> I knew this would provoke a comment from you, Jack.

Yes, you always were a "provoker", weren't you, Bret?

> The purpose of a cache is to put as much data in RAM as it can, so that  
> the disk is accessed as little as possible.  It's true that the cached  
> data does eventually get written to disk, and that part is slow.  From a  
> speed perspective, though, a well-designed cache can be competitive with  
> a RAM disk.

Exactly why I designed UIDE to have all the features I noted before, along
with using only 944 bytes of memory (and some HMA which nothing but MS-DOS
HIMEM ever used before) and using XMS for its cache tables and cache data.
Try to find any "Write Back" caches that do so much, for so little memory!

> The advantage of a write-delay cache is that that the writing can be  
> done when the system is "idle" (a simple form of multi-tasking).  The  
> end result is that even though disk writes actually take the same amount  
> of time they always did, the SYSTEM actually runs much faster.  In my  
> experience and opinion (and it is only an opinion), write-through caches  
> don't provide enough speed benefit to be very helpful, and I don't use  
> them.

Well, we remain on different sides of a fence!   I say "Write Through"
caches provide a LOT of benefit, especially UIDE which can cache up to
4-GB of data!   Assuming only 2.5 or 3-GB is assigned to UIDE, one can
have 500-MB+ for a nice RAM disk like my RDISK offers, and so one gets
"The best of both worlds":  A (big!) RAM disk for "fast" files, plus a
(big!) cache for "ordinary" disk files.   UIDE/RDISK handle GIGABYTES,
not KB or MB like too many other never-upgraded "RAM disk" and "Write-
Back" cache programs!   You can KEEP all those "old guys", and I shall
continue to do the BEST possible in UIDE/RDISK, for a LOT less memory!

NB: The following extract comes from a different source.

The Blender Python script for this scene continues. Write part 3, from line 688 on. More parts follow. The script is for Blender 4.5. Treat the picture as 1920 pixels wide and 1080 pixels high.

>> There is a REASON why "Write Back" caches are all so large -- they
>> demand MANY "hooks" of a non-generic type into a DOS system ...
> Yes, write-delay caches are MUCH more complicated than write-through  
> caches.  But, they also provide MUCH more practical benefit, IMO ...

How I just DETEST "Internet" abbreviations, which are always such LAZY
and/or BAD English!   But "FYB", "IMO" it is rather IMPRACTICAL to use
so much system memory in SMARTDRV/NCACHE2/etc.   DOS is in fact memory
limited, and if I can have 90% the benefit of most "Write Back" caches
for 90% LESS memory by using UIDE, THAT seems a little more PRACTICAL!

> Even with that being said, I don't use SMARTDRV all the time.  I only
> use it in certain situations when it provides noticeable benefit, and
> in those particular situations a write-through cache doesn't help.

Why not just use UIDE all the time?   You would get UltraDMA I-O rather
than whatever your BIOS currently does, and I bet your NET system speed
would be greater, from having SOME type of cache "active" at all times!

> Also, FWIW, you can disable write-delay caching in SMARTDRV if you want,  
> in which case it works sort of like UIDE or LBACACHE (except that it  
> will also _natively_ work with non-INT 13h disks like USB and SCSI), but  
> at the expense of requiring more memory.

SCSI disks are rarely seen on PCs, due to their high disk and controller
cost.   USB disks are also rarely seen, since they are not-yet reliable,
nor in many cases are they fast-enough to replace hard disks.   SATA/IDE
"own" the hard-disk market and probably will for a LONG time.   So, I am
not-at-all "bothered" by UIDE handling only Int 13h disks, especially as
it still CAN be called by other drivers to cache THEIR disks, as well!